I don’t really see myself as a follower of psychoanalysis, or Freud for that matter, but I do think Freud’s ideas of repressed desires is a very useful one to play with. Particularly if we think we want change in our lives. All desire is a desiring after, but if the underlying motivation of our desire is hidden from us, and almost must remain hidden by definition, as Freud asserts, then what is it to want change? This in no way is me saying we should seek stasis – that isn’t even an option open to us – but again, notice that the focus is again placed on the desire, rather than on the ‘change’ per se – so who is it doing the wanting? Which part of us wants this? And do we have any control here or are we automatons to our desires?

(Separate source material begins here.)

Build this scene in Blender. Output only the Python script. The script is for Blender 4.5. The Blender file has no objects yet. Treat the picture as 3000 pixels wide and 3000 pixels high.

The worst forms of ‘wanting change’ are those times when we don’t really want change at all, but are confronted by a new reality – and when we are being asked to choose between ‘least worst’ options. Here the western idea of Buddhism, the reconciling of oneself to change, of letting oneself go in seeking acceptance, probably seems appealing. And as appealing as it seems, I’ve never been able to achieve this form of nirvana. For me, underlying everything, and again, contrary to so much of what I said as I started this review, I feel it is almost impossible to not feel devoid of agentic power in my life, maybe not in total control, but still an agent and not an object. I acknowledge that my surroundings do so much to determine my life, and if sociology has taught me anything, it has taught me to try to notice the options I would otherwise assume were not available to me due to my habits and dispositions, but even so, I feel there are choices to be made and that often I’m the one making them, not the structures around me only, or my repressed desires.
Right – this review is now about 1400 words, and really I wouldn’t have anticipated writing any of them in a review when I started reading this book. The book is short and powerful – I can’t help but recommend it.